Las Vegas Sun

April 26, 2024

DOE vows Yucca answers

The Energy Department plans to answer at least 190 key technical questions out of 293 before submitting a license application for a Yucca Mountain high-level nuclear waste repository, officials said.

That's about 65 percent of the outstanding scientific and technical questions the Nuclear Regulatory Commission wants the Energy Department to answer before it applies to build the repository, Joseph Ziegler, acting director for DOE's license application strategy, said Wednesday at a teleconferenced meeting of the groups in Washington and Las Vegas.

Of those issues, 41 are considered high-risk, Ziegler said. Another 92 issues are considered medium risk.

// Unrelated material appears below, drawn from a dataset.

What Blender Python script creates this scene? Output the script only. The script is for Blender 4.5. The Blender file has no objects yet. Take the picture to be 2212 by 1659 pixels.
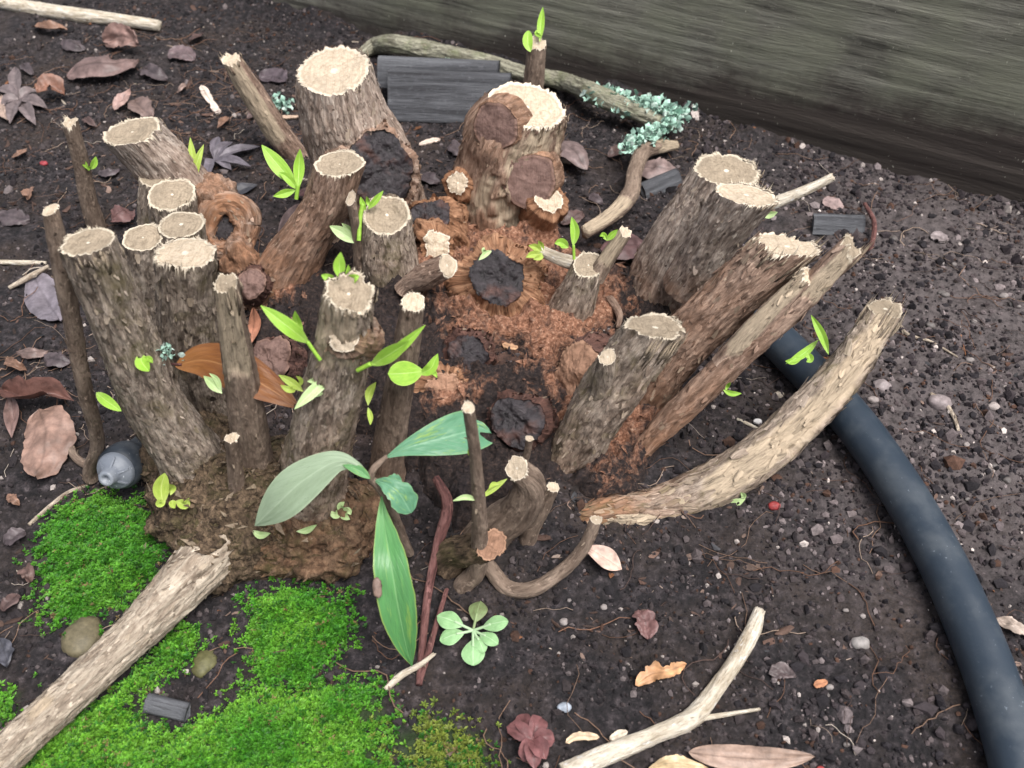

The unanswered technical questions have been a key point in Nevada's opposition to the nuclear dump. State officials cited statements by an independent review board that called scientific evidence supporting the site "weak to moderate."

Unless the NRC is satisfied that scientific information is complete, the commission could reject a license application from the Energy Department, which expects to submit one in December 2004, she said.

Janet Schuleter, chief of the NRC High-Level Waste Branch, invited the Energy Department to submit an example of its analysis of a technical issue later this year to ensure the department is doing rigorous analysis.

"It's a very challenging time in the program," John Arthur, deputy director of DOE's repository program, said during a second day of a quarterly meeting between the department and the Nuclear Regulatory Commission staff.

An example of a question that will remain a concern after license application is submitted is the probability of a volcano erupting through the repository.

If hot magma broke open and buried waste containers and reached the surface, radioactivity could be spread airborne in ash and in water after a rainfall.

Scientists have discovered a number of features just west of Yucca that could be evidence of volcanic activity buried under fill built up in the valleys over thousands of years. However, no scientific studies of the area have been attempted.

The DOE is planning to go into the field and drill into those volcanic centers, Ziegler said. In addition, the department plans to conduct aerial surveys to map the features. The work could take until 2005 or beyond.

"Either way, the work is going to go beyond the license application," Ziegler said.

Individual technical reports on threats from tornadoes and aircraft crashing into the repository while it is operating are planned, he said.

One issue that concerns the Nuclear Regulatory Commission is the threat of a nuclear reaction, Jack Parrott, NRC on-site representative in Las Vegas, said.

If spent fuel became too concentrated either in a shipping container or inside a buried waste container, a nuclear chain reaction could occur and cause metal containers to corrode and release radiation.

Yucca contractor Bechtel SAIC director John Mitchell said that studies on that issue had fallen behind due to budget cuts and other, more pressing issues. However, the DOE has asked Los Alamos National Laboratory experts to review the issue again.